I am familiar with using cyclomatic complexity to measure software. However, in terms of web site, do we have a kind of metrics to measure complexity of website?
A simple way of quantifying complexity on a structural basis would be to count the number of components and/or interactions within a system.
Defining Complexity in Web Development For a web developer, “complexity” can be defined as: Everything that is impossible or very difficult to know at the beginning of a project, and which only becomes clear during the project itself. With complex web projects, almost the whole job is learning how to do the job itself.

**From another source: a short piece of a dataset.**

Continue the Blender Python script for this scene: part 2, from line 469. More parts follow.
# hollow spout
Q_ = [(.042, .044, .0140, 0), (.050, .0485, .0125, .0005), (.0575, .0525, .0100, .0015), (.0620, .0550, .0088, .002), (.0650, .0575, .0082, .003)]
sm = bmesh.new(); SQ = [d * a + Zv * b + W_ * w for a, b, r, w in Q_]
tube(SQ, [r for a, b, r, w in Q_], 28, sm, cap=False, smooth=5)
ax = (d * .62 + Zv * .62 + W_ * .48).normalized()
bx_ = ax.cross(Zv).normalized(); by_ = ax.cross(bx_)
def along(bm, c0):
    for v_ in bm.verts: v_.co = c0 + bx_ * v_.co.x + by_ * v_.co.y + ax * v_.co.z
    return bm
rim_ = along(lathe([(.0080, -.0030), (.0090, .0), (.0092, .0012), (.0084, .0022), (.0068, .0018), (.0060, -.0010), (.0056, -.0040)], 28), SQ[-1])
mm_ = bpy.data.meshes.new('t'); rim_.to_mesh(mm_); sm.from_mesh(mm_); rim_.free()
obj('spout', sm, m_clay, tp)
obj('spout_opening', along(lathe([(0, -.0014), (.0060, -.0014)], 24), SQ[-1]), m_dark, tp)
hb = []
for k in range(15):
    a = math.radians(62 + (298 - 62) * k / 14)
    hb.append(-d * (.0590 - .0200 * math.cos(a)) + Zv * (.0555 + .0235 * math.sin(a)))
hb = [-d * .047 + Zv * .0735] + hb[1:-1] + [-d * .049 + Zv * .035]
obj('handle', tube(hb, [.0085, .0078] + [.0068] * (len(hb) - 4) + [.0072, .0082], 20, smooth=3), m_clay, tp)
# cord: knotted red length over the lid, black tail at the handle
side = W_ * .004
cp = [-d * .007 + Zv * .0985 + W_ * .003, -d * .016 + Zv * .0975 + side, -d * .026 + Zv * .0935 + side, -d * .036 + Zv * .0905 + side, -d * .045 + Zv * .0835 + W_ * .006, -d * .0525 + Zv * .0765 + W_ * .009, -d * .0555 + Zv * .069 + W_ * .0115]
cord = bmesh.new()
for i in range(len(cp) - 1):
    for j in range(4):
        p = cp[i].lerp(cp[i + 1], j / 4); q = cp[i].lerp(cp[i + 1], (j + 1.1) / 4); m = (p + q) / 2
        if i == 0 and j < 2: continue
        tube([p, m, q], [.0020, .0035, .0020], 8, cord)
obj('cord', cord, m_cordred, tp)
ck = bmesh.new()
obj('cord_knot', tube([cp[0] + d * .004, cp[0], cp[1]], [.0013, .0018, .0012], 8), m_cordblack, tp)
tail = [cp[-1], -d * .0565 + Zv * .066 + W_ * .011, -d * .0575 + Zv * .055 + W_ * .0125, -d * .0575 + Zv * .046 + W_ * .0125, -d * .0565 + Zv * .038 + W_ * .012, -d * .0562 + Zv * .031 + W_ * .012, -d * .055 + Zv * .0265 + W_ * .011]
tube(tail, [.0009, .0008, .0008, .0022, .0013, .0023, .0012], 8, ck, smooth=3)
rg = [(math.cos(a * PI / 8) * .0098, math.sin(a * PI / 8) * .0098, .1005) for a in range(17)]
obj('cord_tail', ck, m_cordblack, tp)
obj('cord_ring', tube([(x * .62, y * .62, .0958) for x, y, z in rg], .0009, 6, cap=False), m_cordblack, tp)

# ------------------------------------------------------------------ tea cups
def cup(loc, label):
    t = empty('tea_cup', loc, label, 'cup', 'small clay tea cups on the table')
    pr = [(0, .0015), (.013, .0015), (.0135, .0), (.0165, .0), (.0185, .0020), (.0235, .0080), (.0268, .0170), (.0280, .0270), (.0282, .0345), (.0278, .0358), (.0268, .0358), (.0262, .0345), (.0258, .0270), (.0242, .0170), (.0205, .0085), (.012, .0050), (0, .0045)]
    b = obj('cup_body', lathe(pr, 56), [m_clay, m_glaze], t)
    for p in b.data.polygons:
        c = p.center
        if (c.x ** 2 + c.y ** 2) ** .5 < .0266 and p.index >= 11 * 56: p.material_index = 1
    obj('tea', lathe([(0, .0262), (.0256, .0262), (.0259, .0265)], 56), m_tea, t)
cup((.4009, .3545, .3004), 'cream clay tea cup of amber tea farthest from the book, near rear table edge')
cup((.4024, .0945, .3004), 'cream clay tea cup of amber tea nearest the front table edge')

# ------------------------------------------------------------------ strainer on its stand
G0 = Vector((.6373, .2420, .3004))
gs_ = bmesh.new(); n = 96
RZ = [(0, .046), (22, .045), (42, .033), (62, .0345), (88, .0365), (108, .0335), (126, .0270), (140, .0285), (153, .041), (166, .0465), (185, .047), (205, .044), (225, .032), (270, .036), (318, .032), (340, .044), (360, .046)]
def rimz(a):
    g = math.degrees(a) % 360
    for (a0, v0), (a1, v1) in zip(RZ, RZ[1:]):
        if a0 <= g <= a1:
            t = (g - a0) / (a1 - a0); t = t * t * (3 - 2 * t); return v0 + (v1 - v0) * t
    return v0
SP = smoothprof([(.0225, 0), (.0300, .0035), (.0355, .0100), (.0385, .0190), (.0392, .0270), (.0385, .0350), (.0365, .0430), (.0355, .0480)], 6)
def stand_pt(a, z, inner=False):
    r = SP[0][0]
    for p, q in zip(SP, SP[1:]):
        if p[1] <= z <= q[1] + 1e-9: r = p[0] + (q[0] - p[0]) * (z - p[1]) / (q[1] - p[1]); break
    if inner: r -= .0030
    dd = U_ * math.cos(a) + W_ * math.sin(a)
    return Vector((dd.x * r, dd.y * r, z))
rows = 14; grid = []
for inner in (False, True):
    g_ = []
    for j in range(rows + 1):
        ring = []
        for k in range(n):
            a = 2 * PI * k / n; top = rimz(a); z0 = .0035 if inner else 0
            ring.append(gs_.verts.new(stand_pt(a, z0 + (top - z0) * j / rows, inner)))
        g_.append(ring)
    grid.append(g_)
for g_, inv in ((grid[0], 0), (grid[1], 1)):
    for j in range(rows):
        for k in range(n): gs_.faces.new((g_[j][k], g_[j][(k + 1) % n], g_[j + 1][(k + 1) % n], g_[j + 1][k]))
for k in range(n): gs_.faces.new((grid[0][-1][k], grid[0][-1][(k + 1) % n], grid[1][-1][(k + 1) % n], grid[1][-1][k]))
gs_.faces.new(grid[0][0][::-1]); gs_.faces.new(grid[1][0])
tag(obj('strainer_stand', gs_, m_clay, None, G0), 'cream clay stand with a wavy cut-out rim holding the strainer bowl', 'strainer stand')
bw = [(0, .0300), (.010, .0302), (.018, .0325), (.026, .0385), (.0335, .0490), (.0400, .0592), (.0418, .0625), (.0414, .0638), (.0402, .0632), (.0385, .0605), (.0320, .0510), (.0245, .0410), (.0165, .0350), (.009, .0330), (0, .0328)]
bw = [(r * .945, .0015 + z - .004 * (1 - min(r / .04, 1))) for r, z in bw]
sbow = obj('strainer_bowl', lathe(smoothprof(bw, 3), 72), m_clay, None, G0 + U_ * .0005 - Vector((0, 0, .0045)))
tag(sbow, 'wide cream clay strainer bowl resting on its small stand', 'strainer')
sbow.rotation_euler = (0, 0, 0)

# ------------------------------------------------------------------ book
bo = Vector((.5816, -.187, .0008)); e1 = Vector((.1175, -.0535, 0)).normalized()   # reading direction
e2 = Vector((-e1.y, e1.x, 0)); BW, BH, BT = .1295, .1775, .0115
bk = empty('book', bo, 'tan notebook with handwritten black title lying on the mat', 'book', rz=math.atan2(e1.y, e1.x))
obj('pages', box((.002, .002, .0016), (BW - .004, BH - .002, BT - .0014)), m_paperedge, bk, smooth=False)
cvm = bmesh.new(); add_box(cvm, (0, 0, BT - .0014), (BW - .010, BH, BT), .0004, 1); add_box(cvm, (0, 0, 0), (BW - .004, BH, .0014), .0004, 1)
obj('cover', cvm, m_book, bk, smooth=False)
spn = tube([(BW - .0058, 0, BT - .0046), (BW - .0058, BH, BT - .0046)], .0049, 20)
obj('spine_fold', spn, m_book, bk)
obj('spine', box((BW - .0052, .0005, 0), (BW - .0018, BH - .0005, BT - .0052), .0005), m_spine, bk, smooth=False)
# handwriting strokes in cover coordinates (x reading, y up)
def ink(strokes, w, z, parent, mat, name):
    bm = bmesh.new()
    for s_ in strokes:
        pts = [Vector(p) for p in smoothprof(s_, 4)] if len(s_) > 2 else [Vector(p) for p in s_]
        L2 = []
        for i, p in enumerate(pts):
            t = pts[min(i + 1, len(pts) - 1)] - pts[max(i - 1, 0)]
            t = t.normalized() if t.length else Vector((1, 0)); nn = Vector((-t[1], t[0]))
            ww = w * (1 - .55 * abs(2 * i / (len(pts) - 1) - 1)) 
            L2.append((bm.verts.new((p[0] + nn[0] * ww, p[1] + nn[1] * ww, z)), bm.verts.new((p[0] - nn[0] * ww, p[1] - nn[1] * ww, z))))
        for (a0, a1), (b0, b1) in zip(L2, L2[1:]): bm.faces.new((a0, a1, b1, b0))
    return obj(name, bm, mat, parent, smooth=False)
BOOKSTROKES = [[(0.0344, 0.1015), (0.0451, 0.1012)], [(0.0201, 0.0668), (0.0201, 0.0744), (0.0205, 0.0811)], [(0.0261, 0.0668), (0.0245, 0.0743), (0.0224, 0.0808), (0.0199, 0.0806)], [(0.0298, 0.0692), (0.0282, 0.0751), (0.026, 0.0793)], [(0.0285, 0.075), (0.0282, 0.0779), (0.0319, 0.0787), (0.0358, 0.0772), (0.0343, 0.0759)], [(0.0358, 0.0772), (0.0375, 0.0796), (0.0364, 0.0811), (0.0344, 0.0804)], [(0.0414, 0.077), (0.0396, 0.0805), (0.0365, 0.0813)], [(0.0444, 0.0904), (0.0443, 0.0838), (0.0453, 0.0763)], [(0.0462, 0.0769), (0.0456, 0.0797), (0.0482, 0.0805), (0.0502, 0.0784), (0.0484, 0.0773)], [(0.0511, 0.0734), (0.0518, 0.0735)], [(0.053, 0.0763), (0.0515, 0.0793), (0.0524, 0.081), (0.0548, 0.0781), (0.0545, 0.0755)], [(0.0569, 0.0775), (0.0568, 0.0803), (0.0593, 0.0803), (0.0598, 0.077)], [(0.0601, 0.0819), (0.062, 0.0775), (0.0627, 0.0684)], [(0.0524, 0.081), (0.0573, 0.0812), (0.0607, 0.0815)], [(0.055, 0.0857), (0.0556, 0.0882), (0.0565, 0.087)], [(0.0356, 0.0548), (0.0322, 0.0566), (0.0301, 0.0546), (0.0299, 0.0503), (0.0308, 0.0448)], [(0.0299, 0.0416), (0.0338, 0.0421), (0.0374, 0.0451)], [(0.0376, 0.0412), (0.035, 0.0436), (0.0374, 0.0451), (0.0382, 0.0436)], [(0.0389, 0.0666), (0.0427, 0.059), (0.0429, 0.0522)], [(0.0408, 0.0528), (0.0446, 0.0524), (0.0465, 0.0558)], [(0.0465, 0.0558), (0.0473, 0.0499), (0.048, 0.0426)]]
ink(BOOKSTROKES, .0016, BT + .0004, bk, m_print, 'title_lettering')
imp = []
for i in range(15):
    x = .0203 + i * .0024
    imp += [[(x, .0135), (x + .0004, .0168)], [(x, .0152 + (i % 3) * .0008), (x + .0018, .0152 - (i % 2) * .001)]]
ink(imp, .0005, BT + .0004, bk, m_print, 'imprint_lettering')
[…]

If you count HTML tags in the displayed HTML pages, as "Operators", you can compute a Halstead number for each web page.
If you inspect the source code that produces the web pages, you can compute complexity measures (Halstead, McCabe, SLOC, ...) of those. To do that, you need tools that can compute such metrics from the web page sources.
Our SD Source Code Search Engine (SCSE) is normally used to search across large code bases (e.g., the web site code) even if the code base is set of mixed languages (HTML, PHP, ASP.net, ...). As a side effect, the SCSE just so happens to compute Halstead, McCabe, SLOC, comment counts, and a variety of other basic measurements, for each file it can search (has indexed).
Those metrics are exported as an XML file; see the web link above for an example.
This would give you a rough but immediate ability to compute web site complexity metrics.